▶ **Task prompt**
Every line below is to be copied exactly, with the pictures left out.

▶ **Given material**
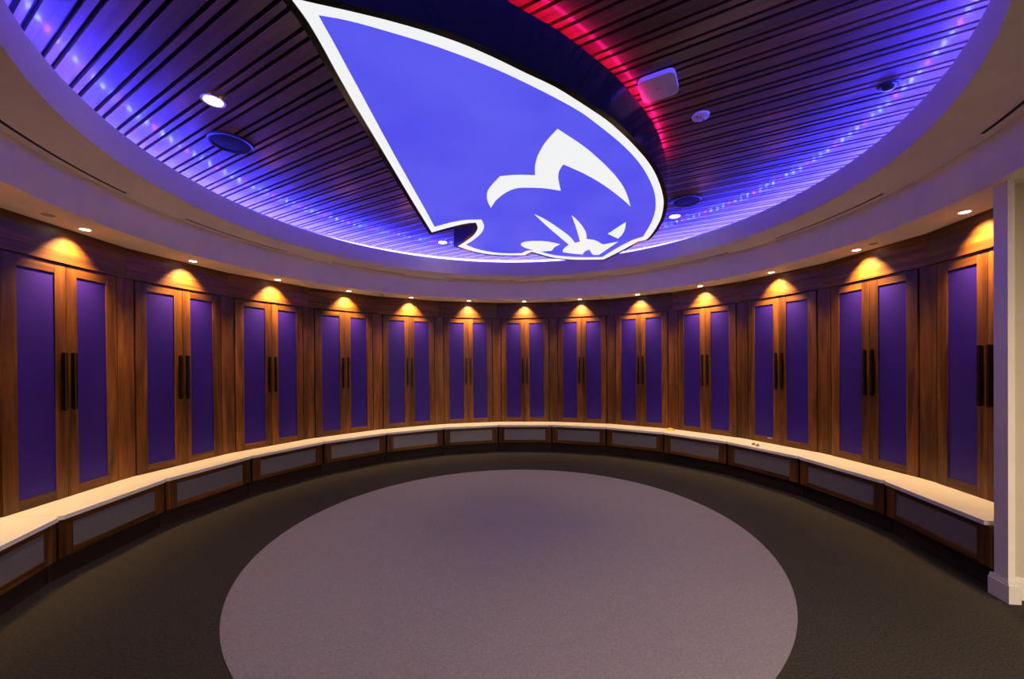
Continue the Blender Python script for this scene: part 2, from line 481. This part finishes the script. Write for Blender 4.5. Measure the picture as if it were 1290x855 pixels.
def D(x, y): return (0.0982 + (x - 0.0982) * 1.0473, -3.4675 + (y + 3.4675) * 1.0473)
slamp0 = make_downlight(.068, SLAT_LAMP, 84, 1.0, 0, col=(1.0, 0.80, 0.58))
for k, (x, y, lab) in enumerate(((-1.866, -.972, 'bright round recessed lamp among the slats beside the left speaker'),
                                 (1.851, 1.042, 'round recessed lamp among the slats just right of the sign'),
                                 (-1.009, 1.937, 'small-looking recessed lamp among the slats by the notch of the sign'),
                                 (1.0, -1.93, 'recessed lamp among the slats above the top edge of view'))):
    o = slamp0 if k == 0 else copy_tree(slamp0)
    o.location = (*D(x, y), Z_SLAT); o['label'] = lab; o['group'] = 'recessed lamps in the slat ceiling'

# flush cover plates in the soffit
for k, (deg, lab) in enumerate(((-100.5, 'flat tan cover plate in the soffit left of the first lamp'), (-38.4, 'flat tan cover plate in the soffit between the fourth and fifth lamps'),
                                (24.4, 'flat tan cover plate in the soffit between the eighth and ninth lamps'), (86.3, 'flat tan cover plate in the soffit just right of the twelfth lamp'))):
    o = tag(MB().disc(0, 0, -.004, 0.0, .036, 20, r1=.032).build('cover_plate', M['cap']), lab, 'cover plate', 'sprinkler cover plates in the soffit')
    o.location = (*pol(3.41, math.radians(deg)), Z_SOFFIT)

# linear slot diffusers in the ring underside
SL = [(-113.5, -95.2), (-85.0, -64.2), (-53.0, -33.5), (-22.0, -1.2), (8.8, 29.0), (39.5, 60.5), (71.6, 93.2), (109.2, 128.0)]
WHERE = ['leftmost, at the left edge of view', 'second from the left', 'third from the left', 'just left of the middle', 'just right of the middle',
         'third from the right', 'second from the right', 'rightmost, at the right edge of view']
for (d0, d1), w in zip(SL, WHERE):
    root = thing('slot_diffuser', f'thin dark air slot curved along the ceiling ring, {w}', 'air vent', group='curved air slots in the ceiling ring')
    n = 14
    MB().lathe([(3.120, Z_RING - .0015), (3.146, Z_RING - .0015), (3.146, Z_RING), (3.120, Z_RING)], n, math.radians(d0), math.radians(d1), closed=True).build('slot', M['black'], root)
    b = MB()
    b.lathe([(3.108, Z_RING - .003), (3.120, Z_RING - .003), (3.120, Z_RING), (3.108, Z_RING)], n, math.radians(d0), math.radians(d1), closed=True)
    b.lathe([(3.146, Z_RING - .003), (3.156, Z_RING - .003), (3.156, Z_RING), (3.146, Z_RING)], n, math.radians(d0), math.radians(d1), closed=True)
    b.build('frame', M['paint'], root)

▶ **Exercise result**
Continue the Blender Python script for this scene: part 2, from line 481. This part finishes the script. Write for Blender 4.5. Measure the picture as if it were 1290x855 pixels.
def D(x, y): return (0.0982 + (x - 0.0982) * 1.0473, -3.4675 + (y + 3.4675) * 1.0473)
slamp0 = make_downlight(.068, SLAT_LAMP, 84, 1.0, 0, col=(1.0, 0.80, 0.58))
for k, (x, y, lab) in enumerate(((-1.866, -.972, 'bright round recessed lamp among the slats beside the left speaker'),
                                 (1.851, 1.042, 'round recessed lamp among the slats just right of the sign'),
                                 (-1.009, 1.937, 'small-looking recessed lamp among the slats by the notch of the sign'),
                                 (1.0, -1.93, 'recessed lamp among the slats above the top edge of view'))):
    o = slamp0 if k == 0 else copy_tree(slamp0)
    o.location = (*D(x, y), Z_SLAT); o['label'] = lab; o['group'] = 'recessed lamps in the slat ceiling'

# flush cover plates in the soffit
for k, (deg, lab) in enumerate(((-100.5, 'flat tan cover plate in the soffit left of the first lamp'), (-38.4, 'flat tan cover plate in the soffit between the fourth and fifth lamps'),
                                (24.4, 'flat tan cover plate in the soffit between the eighth and ninth lamps'), (86.3, 'flat tan cover plate in the soffit just right of the twelfth lamp'))):
    o = tag(MB().disc(0, 0, -.004, 0.0, .036, 20, r1=.032).build('cover_plate', M['cap']), lab, 'cover plate', 'sprinkler cover plates in the soffit')
    o.location = (*pol(3.41, math.radians(deg)), Z_SOFFIT)

# linear slot diffusers in the ring underside
SL = [(-113.5, -95.2), (-85.0, -64.2), (-53.0, -33.5), (-22.0, -1.2), (8.8, 29.0), (39.5, 60.5), (71.6, 93.2), (109.2, 128.0)]
WHERE = ['leftmost, at the left edge of view', 'second from the left', 'third from the left', 'just left of the middle', 'just right of the middle',
         'third from the right', 'second from the right', 'rightmost, at the right edge of view']
for (d0, d1), w in zip(SL, WHERE):
    root = thing('slot_diffuser', f'thin dark air slot curved along the ceiling ring, {w}', 'air vent', group='curved air slots in the ceiling ring')
    n = 14
    MB().lathe([(3.120, Z_RING - .0015), (3.146, Z_RING - .0015), (3.146, Z_RING), (3.120, Z_RING)], n, math.radians(d0), math.radians(d1), closed=True).build('slot', M['black'], root)
    b = MB()
    b.lathe([(3.108, Z_RING - .003), (3.120, Z_RING - .003), (3.120, Z_RING), (3.108, Z_RING)], n, math.radians(d0), math.radians(d1), closed=True)
    b.lathe([(3.146, Z_RING - .003), (3.156, Z_RING - .003), (3.156, Z_RING), (3.146, Z_RING)], n, math.radians(d0), math.radians(d1), closed=True)
    b.build('frame', M['paint'], root)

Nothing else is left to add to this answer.